══ Source records ══

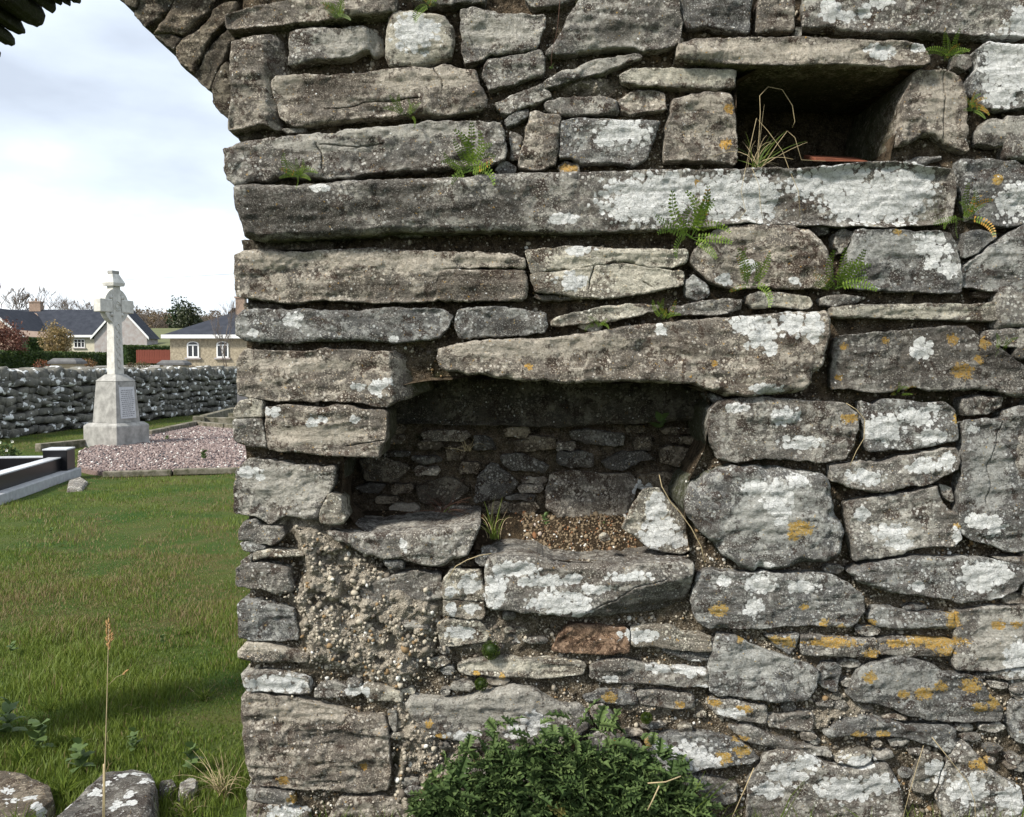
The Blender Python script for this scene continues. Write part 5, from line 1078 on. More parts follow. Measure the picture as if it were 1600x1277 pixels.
def leafcloud(name, n, rad, size, mat, parent=None, loc=(0, 0, 0), shell=.5, shf=None, holes=0, lump=.25, seed=0, flatz=False, box=False):
    if box: u = RNG.uniform(-1, 1, (n, 3)); k = RNG.integers(0, 3, n); k = np.where((k == 0) & (RNG.uniform(0, 1, n) < .5), 1, k); sg = np.sign(RNG.uniform(-1, 1, n)); u[np.arange(n), k] = sg * RNG.uniform(.86, 1.03, n); P = u
    else:
        u = RNG.normal(size=(n, 3)); u /= np.linalg.norm(u, axis=1)[:, None]; r_ = RNG.uniform(shell, 1, n) ** .6 * (1 + lump * fbm(u * 2.2 + seed, 3) * 2); P = u * r_[:, None]
        if holes: k = fbm(P * 2.6 + seed * 3, 3) > -holes; P = P[k]; n = len(P)
    P = P * np.array(rad) + np.array(loc)
    if flatz: P[:, 2] = np.maximum(P[:, 2], -rad[2] * .9)
    d = RNG.normal(size=(n, 3)); d /= np.linalg.norm(d, axis=1)[:, None]; e_ = np.cross(d, RNG.normal(size=(n, 3))); e_ /= np.linalg.norm(e_, axis=1)[:, None]; s_ = (size * RNG.uniform(.6, 1.3, n))[:, None]
    V = np.stack([P - d * s_, P + e_ * s_ * .5, P + d * s_, P - e_ * s_ * .5], 1).reshape(-1, 3); Fc = np.arange(n * 4).reshape(-1, 4)
    me = npmesh(name, V, Fc, mat, dict(shade=np.repeat(RNG.uniform(0, 1, n), 4)), smooth=False); return mobj(name, me, parent)
leafcloud('leaves', 1500, (.20, .20, .20), .022, M['leaf'], fl_, (0, 0, .13))
ptl = plain('white petals', (.75, .75, .68), .7, .1, 20, 0)
for i in range(14):
    t = MB(); c_ = Vector((RNG.uniform(-.16, .18), RNG.uniform(-.2, .0), RNG.uniform(.12, .36))); 
    for k in range(5): a = k * 1.257; t.add([c_, c_ + Vector((math.cos(a) * .022, -.012, math.sin(a) * .022)), c_ + Vector((math.cos(a + .6) * .024, -.012, math.sin(a + .6) * .024))], [(0, 1, 2)])
    t.build('flower', ptl, fl_)
# dark mound of stones/earth right of the base
t = gr(128, 752); o = slabrock('small_rock', [(108,750),(125,744),(137,752),(128,760),(105,762)], .04, -.03, 'flat grey stone at the foot of the black grave corner post', 'n', 31)

# ---------------------------------------------------------------- celtic cross
cbp = gr(183, 697); cr_ = empty('celtic_cross', (cbp.x, cbp.y, 0), R(69)); cr_.scale = (.92, .92, 1.02); tag(cr_, 'tall pale stone celtic cross on a tapered pedestal with an inscription panel', 'cross')
cst = plain('weathered cross stone', (.36, .355, .335), .9, .42, 7, .006); csh = plain('pale cross shaft', (.60, .59, .55), .9, .30, 9, .006)
t = MB(); t.box((0, 0, .18), (.92, .92, .46)); t.build('plinth', cst, cr_, bevel=.02)
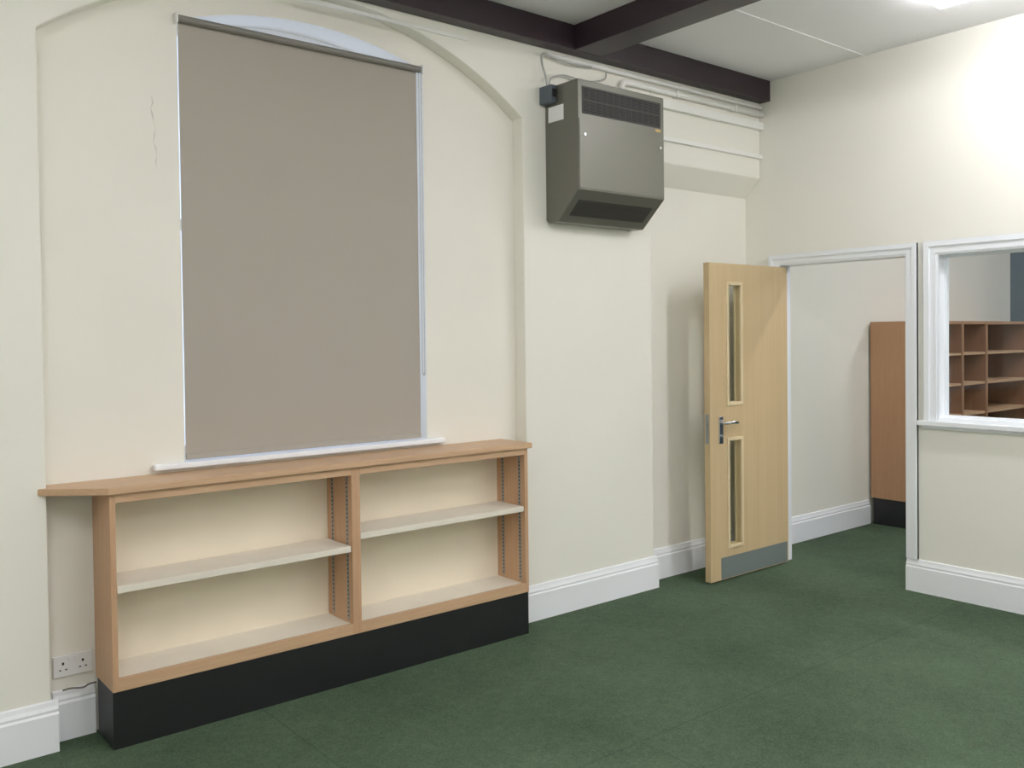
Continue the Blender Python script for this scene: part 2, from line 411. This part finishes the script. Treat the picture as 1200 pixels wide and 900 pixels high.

═══

Problem description:
Determine the number of lines in the records that include the string "this", and respond with that number only.

The output:
2